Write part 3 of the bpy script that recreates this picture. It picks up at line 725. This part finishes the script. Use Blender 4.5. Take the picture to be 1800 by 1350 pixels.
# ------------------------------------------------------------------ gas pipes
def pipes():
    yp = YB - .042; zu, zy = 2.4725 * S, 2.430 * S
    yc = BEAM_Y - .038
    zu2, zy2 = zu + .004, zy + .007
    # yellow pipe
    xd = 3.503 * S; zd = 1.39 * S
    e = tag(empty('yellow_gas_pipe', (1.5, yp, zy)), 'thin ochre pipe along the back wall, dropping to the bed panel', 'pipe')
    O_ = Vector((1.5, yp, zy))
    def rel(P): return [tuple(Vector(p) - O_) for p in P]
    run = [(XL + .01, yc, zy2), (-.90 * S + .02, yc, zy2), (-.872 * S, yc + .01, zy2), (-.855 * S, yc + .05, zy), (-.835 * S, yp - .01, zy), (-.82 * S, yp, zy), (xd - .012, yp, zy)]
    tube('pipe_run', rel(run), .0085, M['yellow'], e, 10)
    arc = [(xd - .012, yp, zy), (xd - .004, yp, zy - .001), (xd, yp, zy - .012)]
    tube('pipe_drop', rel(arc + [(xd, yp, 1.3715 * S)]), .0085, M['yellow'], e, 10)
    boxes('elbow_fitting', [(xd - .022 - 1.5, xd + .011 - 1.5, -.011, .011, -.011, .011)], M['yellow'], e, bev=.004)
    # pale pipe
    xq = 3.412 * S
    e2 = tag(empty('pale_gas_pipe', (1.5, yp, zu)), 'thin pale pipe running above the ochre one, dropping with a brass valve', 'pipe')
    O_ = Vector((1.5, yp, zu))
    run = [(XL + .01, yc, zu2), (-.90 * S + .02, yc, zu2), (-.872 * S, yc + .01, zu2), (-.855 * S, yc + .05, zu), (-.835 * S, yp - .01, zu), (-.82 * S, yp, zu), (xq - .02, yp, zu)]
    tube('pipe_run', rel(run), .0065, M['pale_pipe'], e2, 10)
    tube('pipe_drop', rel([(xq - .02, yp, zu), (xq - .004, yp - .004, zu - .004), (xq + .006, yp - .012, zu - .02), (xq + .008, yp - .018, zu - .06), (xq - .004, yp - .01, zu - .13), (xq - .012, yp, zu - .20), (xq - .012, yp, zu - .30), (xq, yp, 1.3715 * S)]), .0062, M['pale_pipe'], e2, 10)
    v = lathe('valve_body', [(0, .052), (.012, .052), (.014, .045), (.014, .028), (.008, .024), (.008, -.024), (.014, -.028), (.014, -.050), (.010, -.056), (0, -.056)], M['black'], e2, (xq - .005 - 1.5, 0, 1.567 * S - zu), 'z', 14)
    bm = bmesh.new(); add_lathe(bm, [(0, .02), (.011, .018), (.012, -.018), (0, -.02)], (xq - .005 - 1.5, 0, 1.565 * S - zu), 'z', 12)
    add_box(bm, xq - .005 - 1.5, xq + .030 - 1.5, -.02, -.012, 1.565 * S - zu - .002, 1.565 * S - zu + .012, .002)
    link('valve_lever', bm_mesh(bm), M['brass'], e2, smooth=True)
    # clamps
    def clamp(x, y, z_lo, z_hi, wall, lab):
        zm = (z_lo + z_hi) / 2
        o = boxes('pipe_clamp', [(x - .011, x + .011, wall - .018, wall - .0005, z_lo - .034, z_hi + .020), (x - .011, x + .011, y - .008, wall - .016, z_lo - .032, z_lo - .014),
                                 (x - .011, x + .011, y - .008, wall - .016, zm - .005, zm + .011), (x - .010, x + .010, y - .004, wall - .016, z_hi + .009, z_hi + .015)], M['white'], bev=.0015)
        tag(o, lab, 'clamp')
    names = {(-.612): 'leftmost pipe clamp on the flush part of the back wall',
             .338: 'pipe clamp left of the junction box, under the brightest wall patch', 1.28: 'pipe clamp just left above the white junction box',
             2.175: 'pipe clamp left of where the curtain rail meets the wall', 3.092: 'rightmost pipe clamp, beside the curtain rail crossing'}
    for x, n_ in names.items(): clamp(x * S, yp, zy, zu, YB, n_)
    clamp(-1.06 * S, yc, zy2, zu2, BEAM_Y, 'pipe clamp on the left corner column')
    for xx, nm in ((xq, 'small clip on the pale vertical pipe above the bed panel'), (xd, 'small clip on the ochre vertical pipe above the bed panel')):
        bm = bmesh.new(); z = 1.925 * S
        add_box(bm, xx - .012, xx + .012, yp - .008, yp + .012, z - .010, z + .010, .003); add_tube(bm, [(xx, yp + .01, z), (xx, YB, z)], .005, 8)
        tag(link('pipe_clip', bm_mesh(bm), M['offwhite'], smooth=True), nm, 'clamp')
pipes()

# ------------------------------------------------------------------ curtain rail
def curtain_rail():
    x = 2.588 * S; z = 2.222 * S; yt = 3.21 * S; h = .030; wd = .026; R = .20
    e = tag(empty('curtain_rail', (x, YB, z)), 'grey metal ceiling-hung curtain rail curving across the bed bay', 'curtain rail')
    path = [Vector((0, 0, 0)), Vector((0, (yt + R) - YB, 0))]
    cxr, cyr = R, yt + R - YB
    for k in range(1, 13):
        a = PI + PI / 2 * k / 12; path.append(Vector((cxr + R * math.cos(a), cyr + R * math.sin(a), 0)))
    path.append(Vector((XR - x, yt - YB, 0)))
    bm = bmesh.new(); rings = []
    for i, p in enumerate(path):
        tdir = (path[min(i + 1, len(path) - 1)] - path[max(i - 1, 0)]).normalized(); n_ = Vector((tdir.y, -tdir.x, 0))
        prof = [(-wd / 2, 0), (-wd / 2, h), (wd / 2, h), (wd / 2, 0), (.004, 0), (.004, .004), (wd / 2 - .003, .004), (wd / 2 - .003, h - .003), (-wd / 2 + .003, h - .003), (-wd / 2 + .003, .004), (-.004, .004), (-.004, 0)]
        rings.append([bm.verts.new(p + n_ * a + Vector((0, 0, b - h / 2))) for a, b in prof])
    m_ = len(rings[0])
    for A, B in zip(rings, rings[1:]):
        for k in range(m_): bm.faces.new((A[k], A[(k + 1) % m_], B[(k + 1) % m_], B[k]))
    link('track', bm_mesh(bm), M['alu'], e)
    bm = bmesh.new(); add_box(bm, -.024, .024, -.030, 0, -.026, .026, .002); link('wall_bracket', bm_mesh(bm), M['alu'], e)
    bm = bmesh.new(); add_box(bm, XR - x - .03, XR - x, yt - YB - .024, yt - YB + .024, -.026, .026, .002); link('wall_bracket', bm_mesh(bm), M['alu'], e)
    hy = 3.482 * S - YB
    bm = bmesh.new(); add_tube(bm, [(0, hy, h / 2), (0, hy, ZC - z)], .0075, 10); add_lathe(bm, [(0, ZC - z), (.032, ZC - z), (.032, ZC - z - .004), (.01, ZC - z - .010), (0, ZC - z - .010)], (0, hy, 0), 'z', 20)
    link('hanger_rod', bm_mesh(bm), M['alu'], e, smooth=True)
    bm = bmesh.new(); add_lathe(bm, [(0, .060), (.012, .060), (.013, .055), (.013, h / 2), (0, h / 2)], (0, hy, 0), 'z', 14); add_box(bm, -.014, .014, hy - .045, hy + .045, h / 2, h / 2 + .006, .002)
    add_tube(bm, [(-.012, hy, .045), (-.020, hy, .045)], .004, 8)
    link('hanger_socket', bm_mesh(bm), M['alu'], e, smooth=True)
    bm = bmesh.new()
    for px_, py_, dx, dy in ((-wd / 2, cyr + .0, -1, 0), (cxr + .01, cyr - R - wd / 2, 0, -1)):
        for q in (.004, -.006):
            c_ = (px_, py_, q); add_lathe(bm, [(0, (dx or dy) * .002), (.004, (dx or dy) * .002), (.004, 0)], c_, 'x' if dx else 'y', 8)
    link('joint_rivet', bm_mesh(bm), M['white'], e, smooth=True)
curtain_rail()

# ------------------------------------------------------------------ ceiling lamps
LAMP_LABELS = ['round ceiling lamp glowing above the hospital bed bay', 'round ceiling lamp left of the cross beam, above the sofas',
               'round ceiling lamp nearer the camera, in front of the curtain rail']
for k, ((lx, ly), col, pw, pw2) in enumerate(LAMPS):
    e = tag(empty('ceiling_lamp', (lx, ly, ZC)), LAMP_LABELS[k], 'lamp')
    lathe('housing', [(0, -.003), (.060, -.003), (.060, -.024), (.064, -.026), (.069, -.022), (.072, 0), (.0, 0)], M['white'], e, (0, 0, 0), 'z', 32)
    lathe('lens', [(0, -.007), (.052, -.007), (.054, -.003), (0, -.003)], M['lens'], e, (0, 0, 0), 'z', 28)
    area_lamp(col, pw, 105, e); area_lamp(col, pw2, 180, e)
★ ★ ★ ★ ★
Copy each line of the listing in which the word "part" can be found.

#### FINISHED EXERCISE
Write part 3 of the bpy script that recreates this picture. It picks up at line 725. This part finishes the script. Use Blender 4.5. Take the picture to be 1800 by 1350 pixels.
    names = {(-.612): 'leftmost pipe clamp on the flush part of the back wall',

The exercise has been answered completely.